» Your goal:
Word for word, give the material below again, minus any images.
::: Data section :::
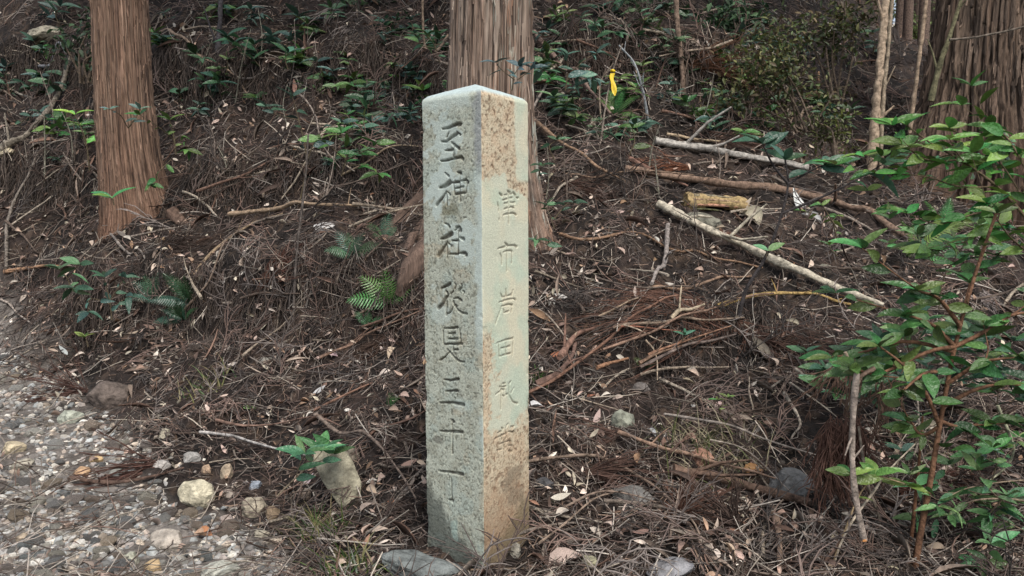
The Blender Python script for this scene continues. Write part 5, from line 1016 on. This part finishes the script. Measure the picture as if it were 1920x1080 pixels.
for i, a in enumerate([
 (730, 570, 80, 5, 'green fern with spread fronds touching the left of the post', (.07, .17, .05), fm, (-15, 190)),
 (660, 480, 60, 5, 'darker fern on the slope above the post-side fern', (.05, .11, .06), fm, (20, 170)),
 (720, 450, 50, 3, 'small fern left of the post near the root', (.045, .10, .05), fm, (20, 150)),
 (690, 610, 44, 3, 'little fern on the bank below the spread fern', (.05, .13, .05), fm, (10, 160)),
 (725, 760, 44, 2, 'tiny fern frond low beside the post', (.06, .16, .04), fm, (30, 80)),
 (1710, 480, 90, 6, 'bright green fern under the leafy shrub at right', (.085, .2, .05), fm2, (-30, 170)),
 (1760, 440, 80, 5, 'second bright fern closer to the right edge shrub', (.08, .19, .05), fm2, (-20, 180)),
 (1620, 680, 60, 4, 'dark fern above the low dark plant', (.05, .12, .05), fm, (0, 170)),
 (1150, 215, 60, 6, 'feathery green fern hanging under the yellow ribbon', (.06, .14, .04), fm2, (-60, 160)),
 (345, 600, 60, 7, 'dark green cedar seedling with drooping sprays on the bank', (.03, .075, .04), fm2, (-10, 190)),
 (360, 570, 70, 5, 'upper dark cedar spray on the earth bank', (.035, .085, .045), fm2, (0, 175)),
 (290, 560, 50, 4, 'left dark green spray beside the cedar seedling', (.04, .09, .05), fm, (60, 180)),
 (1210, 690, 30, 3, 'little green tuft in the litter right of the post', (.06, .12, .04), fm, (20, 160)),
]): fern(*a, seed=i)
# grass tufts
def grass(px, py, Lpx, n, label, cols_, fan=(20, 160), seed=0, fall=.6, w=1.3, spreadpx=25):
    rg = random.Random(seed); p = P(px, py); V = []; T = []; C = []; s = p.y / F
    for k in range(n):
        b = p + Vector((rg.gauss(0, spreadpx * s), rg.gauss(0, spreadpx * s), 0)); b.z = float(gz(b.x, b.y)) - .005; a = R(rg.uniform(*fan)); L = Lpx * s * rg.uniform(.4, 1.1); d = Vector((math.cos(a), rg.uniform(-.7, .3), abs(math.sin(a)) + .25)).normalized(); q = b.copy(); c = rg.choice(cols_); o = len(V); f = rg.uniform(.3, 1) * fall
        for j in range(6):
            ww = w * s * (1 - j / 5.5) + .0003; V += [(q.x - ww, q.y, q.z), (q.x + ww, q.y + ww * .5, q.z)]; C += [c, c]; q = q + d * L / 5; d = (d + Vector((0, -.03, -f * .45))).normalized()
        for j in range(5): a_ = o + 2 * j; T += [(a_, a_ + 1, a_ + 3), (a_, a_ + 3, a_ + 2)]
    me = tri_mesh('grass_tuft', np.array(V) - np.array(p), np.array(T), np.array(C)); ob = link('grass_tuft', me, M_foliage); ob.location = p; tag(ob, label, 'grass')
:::
» Answer to this task:
The Blender Python script for this scene continues. Write part 5, from line 1016 on. This part finishes the script. Measure the picture as if it were 1920x1080 pixels.
for i, a in enumerate([
 (730, 570, 80, 5, 'green fern with spread fronds touching the left of the post', (.07, .17, .05), fm, (-15, 190)),
 (660, 480, 60, 5, 'darker fern on the slope above the post-side fern', (.05, .11, .06), fm, (20, 170)),
 (720, 450, 50, 3, 'small fern left of the post near the root', (.045, .10, .05), fm, (20, 150)),
 (690, 610, 44, 3, 'little fern on the bank below the spread fern', (.05, .13, .05), fm, (10, 160)),
 (725, 760, 44, 2, 'tiny fern frond low beside the post', (.06, .16, .04), fm, (30, 80)),
 (1710, 480, 90, 6, 'bright green fern under the leafy shrub at right', (.085, .2, .05), fm2, (-30, 170)),
 (1760, 440, 80, 5, 'second bright fern closer to the right edge shrub', (.08, .19, .05), fm2, (-20, 180)),
 (1620, 680, 60, 4, 'dark fern above the low dark plant', (.05, .12, .05), fm, (0, 170)),
 (1150, 215, 60, 6, 'feathery green fern hanging under the yellow ribbon', (.06, .14, .04), fm2, (-60, 160)),
 (345, 600, 60, 7, 'dark green cedar seedling with drooping sprays on the bank', (.03, .075, .04), fm2, (-10, 190)),
 (360, 570, 70, 5, 'upper dark cedar spray on the earth bank', (.035, .085, .045), fm2, (0, 175)),
 (290, 560, 50, 4, 'left dark green spray beside the cedar seedling', (.04, .09, .05), fm, (60, 180)),
 (1210, 690, 30, 3, 'little green tuft in the litter right of the post', (.06, .12, .04), fm, (20, 160)),
]): fern(*a, seed=i)
# grass tufts
def grass(px, py, Lpx, n, label, cols_, fan=(20, 160), seed=0, fall=.6, w=1.3, spreadpx=25):
    rg = random.Random(seed); p = P(px, py); V = []; T = []; C = []; s = p.y / F
    for k in range(n):
        b = p + Vector((rg.gauss(0, spreadpx * s), rg.gauss(0, spreadpx * s), 0)); b.z = float(gz(b.x, b.y)) - .005; a = R(rg.uniform(*fan)); L = Lpx * s * rg.uniform(.4, 1.1); d = Vector((math.cos(a), rg.uniform(-.7, .3), abs(math.sin(a)) + .25)).normalized(); q = b.copy(); c = rg.choice(cols_); o = len(V); f = rg.uniform(.3, 1) * fall
        for j in range(6):
            ww = w * s * (1 - j / 5.5) + .0003; V += [(q.x - ww, q.y, q.z), (q.x + ww, q.y + ww * .5, q.z)]; C += [c, c]; q = q + d * L / 5; d = (d + Vector((0, -.03, -f * .45))).normalized()
        for j in range(5): a_ = o + 2 * j; T += [(a_, a_ + 1, a_ + 3), (a_, a_ + 3, a_ + 2)]
    me = tri_mesh('grass_tuft', np.array(V) - np.array(p), np.array(T), np.array(C)); ob = link('grass_tuft', me, M_foliage); ob.location = p; tag(ob, label, 'grass')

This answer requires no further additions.